Republican Marco Rubio is anti-Crist challenging Florida governor in Senate primary

Florida Senate candidate Marco Rubio keynoted the Conservative Political Action Conference in at Marriott Wardman Park in Washington D.C. His speech included proposals to fix Washington and fighting terrorism.
By Dana Milbank
Friday, February 19, 2010

The anti-Crist came to Washington on Thursday. In the ballroom of the Marriott Wardman Park, they acted as if he were the Messiah.

His name: Marco Rubio, the far-right challenger to Florida Gov. Charlie Crist in that state's Republican Senate primary. He was the kickoff speaker at the annual Conservative Political Action Conference, and he delivered just the message they wanted to hear: anti-taxes, pro Gitmo, anti-Obama, pro-waterboarding.

The 38-year-old Cuban American vowed to fight "every step of the way" against President Obama and Democrats who want to "abandon America's free enterprise economy" and "convert America into a submissive member of the international community."

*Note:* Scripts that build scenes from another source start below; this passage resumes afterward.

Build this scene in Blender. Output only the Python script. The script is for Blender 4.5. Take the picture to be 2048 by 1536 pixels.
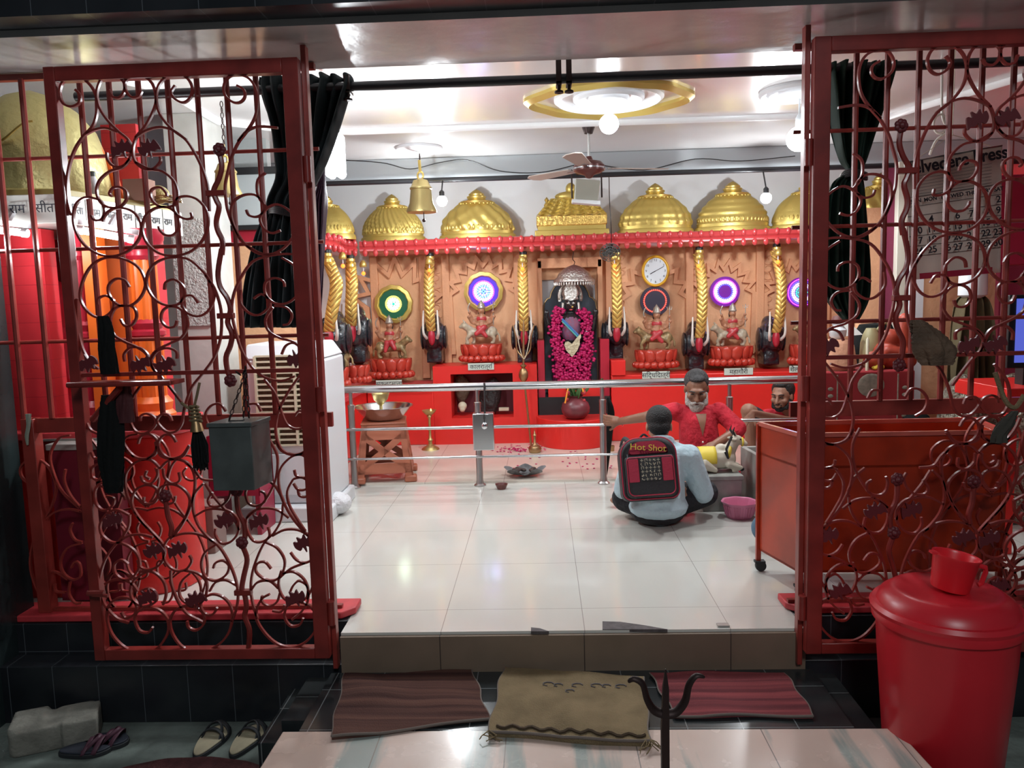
import bpy, math, random
from mathutils import Vector, Matrix
from math import sin, cos, pi, radians as R
for o in list(bpy.data.objects): bpy.data.objects.remove(o)
SC = bpy.context.scene; COL = SC.collection
random.seed(7)
# ---------------- camera ----------------
F = 1553.0
_y = Vector(((1080-1024)/F, (768-598)/F, -1)).normalized()
_z = Vector((-sin(R(1.3)), cos(R(1.3)), 0)); _z = (_z-_z.dot(_y)*_y).normalized()
_x = _y.cross(_z)
CM = Matrix((_x, _y, _z))            # camera axes to world axes
CP = Vector((0, 0, 1.4))
cam = bpy.data.cameras.new('camera'); co = bpy.data.objects.new('camera', cam); COL.objects.link(co)
co.matrix_world = Matrix.Translation(CP) @ CM.to_4x4()
cam.sensor_width = 36; cam.lens = F/2048*36; cam.clip_end = 200
SC.camera = co
def P(px, py, Y):
    "world point at depth Y seen at pixel px,py of the 2048x1536 photo"
    d = CM @ Vector(((px-1024)/F, (768-py)/F, -1)); return CP + d*(Y/d.y)
def PF(px, py, z):
    d = CM @ Vector(((px-1024)/F, (768-py)/F, -1)); return CP + d*((z-1.4)/d.z)
# ---------------- world, view, big lights ----------------
w = bpy.data.worlds.new('night'); SC.world = w; w.use_nodes = True
w.node_tree.nodes['Background'].inputs[0].default_value = (.25, .3, .34, 1)
w.node_tree.nodes['Background'].inputs[1].default_value = .17
SC.view_settings.view_transform = 'Standard'; SC.view_settings.look = 'None'
SC.view_settings.exposure = 0.0; SC.view_settings.gamma = 1; SC.view_settings.use_curve_mapping = False
def lamp(name, loc, energy, size, col=(1, 1, 1), kind='POINT', rot=None, sy=None):
    l = bpy.data.lights.new(name, kind); l.energy = energy; l.color = col
    if kind == 'POINT': l.shadow_soft_size = size
    else:
        l.size = size
        if sy: l.shape = 'RECTANGLE'; l.size_y = sy
    o = bpy.data.objects.new(name, l); COL.objects.link(o); o.location = loc
    if rot: o.rotation_euler = rot
    return o
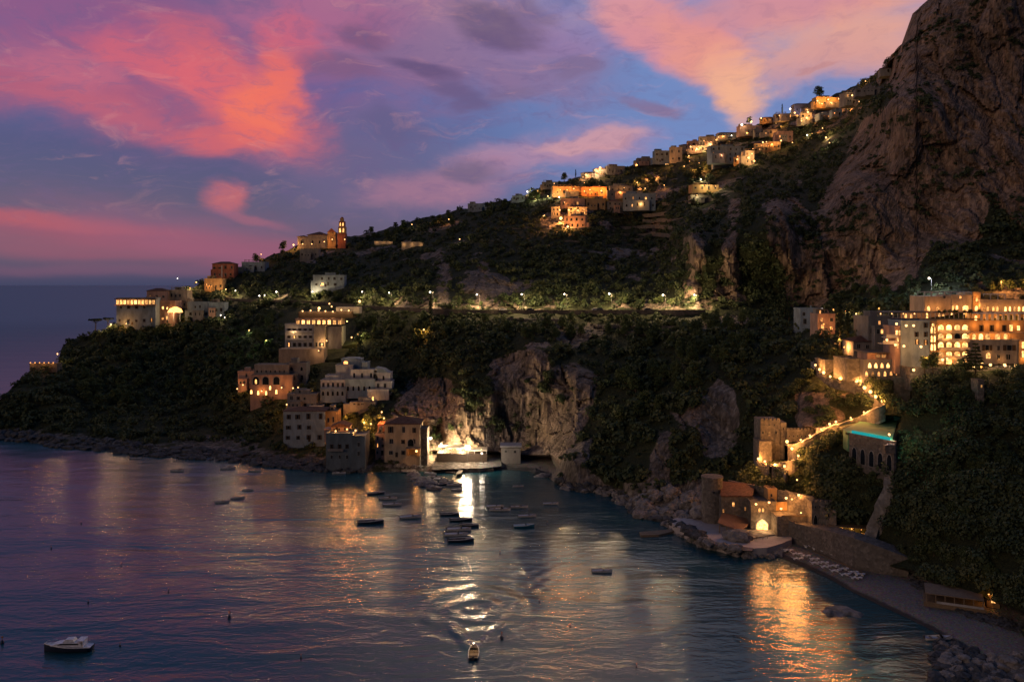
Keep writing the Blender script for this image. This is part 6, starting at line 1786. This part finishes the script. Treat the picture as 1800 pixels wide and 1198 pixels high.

The audience erupted in cheers of "Marco! Marco!"

"That 'Marco' cheer always worries me, because I'm always afraid that someone is going to starting screaming, 'Polo,' " he joked, referring to the swimming-pool game.

Moments later, he was talking about the need to kill terrorists and capture survivors.

"Waterboard them!" an audience member shouted.

The anti-Crist smiled. "Remember the Marco Polo thing I told you?" His audience howled. "We will get useful information from them," Rubio went on, to more cheers, "and then we will bring them to justice in front of a military tribunal in Guantanamo!"

The house went wild.

Celebrating the infamous military prison once would have been extraordinary -- even President George W. Bush said he wanted to close it -- but the delight about waterboarding and Gitmo served as a reminder of where the conservative movement has gone.

Rubio and the other CPAC speakers positioned themselves as outsiders to the political establishment -- Rubio derided the "political class," while others condemned the "Washington establishment" and the "political establishment" -- but in reality conservatives have become the political establishment, or at least the Republican establishment.

The chairman of the Republican National Committee describes himself as a "tea partier." Republican lawmakers in both houses of Congress have voted with near unanimity against every item Obama has proposed, and even the few moderates remaining have been forced to march in unison out of fear of a conservative primary challenger. The Republican Party has quit the country club for CPAC.